Playing Shostakovich: It’s strong, intense music, says pianist Jian Liu. Photo / Charles Brooks
Playing Shostakovich: It’s strong, intense music, says pianist Jian Liu. Photo / Charles Brooks
The New Zealand String Quartet is taking some extra baggage into its ongoing Shostakovich: Unpacked series – whatever luggage concert pianist Jian Liu brings with him for its final performances commemorating the 50th anniversary of the death of the late, great Soviet-era composer and pianist.
NZSQ heads to the NelsonArts Festival next week before a Wellington encore a month later.

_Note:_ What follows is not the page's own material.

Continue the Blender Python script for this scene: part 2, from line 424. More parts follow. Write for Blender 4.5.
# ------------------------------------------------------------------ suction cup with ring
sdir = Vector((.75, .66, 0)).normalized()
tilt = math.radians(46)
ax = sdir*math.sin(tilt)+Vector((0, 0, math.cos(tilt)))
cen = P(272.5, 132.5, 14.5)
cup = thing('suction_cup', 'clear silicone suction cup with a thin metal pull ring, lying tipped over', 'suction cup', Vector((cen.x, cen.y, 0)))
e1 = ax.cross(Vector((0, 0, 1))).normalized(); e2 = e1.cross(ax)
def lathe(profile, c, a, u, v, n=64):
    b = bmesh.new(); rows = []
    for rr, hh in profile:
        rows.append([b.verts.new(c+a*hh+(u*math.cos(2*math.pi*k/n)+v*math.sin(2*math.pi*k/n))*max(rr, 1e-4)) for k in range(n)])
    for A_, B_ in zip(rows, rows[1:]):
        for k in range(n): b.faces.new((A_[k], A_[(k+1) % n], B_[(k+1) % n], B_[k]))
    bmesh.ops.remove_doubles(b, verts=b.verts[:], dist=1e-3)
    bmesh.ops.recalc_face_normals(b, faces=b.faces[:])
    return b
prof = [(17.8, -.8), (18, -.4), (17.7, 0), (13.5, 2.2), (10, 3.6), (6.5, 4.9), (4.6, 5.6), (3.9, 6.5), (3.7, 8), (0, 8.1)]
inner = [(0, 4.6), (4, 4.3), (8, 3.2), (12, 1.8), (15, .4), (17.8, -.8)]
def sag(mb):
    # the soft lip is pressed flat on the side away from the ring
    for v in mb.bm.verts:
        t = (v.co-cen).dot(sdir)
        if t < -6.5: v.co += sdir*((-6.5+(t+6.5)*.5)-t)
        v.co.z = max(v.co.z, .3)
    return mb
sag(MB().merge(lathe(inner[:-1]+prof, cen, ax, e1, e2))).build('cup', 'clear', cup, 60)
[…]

The centrepiece of both is the Viola Sonata, Shostakovich’s final work completed a few weeks before his death in 1975. It features Jian with quartet-founding member Gillian Ansell.
Before then on the programme, though, is the Piano Quintet in G minor. The composer wrote it in 1940, just four years after his challenging Lady Macbeth of Mtsensk opera put him at odds with the Kremlin.
The quintet is beautiful, often mournful – apart from one of Shostakovich’s customarily off-kilter scherzos, a child’s playground tilted at an oblique angle.
The piece won him the inaugural Stalin Prize for music in 1941. Given his earlier political troubles, Shostakovich might well have appreciated the irony of the award, and the 100,000 roubles that came with it.
Jian Liu says the sonata and the quintet are reminders of how varied Shostakovich’s work was.
“There’s a huge breadth of genres that he’s written music for, such as symphonies, quartets, operas, concertos, piano work, chamber music and film scores – you name it and he wrote something for it.”
Is there a tendency, though, to read more into Shostakovich’s music than is there? Does the drama of his life change the way we hear his music?
“As a performer, I’m concerned with the sound and the music, and how I can better communicate my understanding of that,” Liu says.
“So, for me [knowing the background] adds a different perspective.
“But I think even people who don’t know the background still appreciate that it is very strong and intense music. If you feel that, it doesn’t really matter what the story is.
NZ String Quartet with Jian Liu: Shostakovich: Unpacked, Nelson Arts Festival, October 28; Prefab Hall, Wellington, November 25.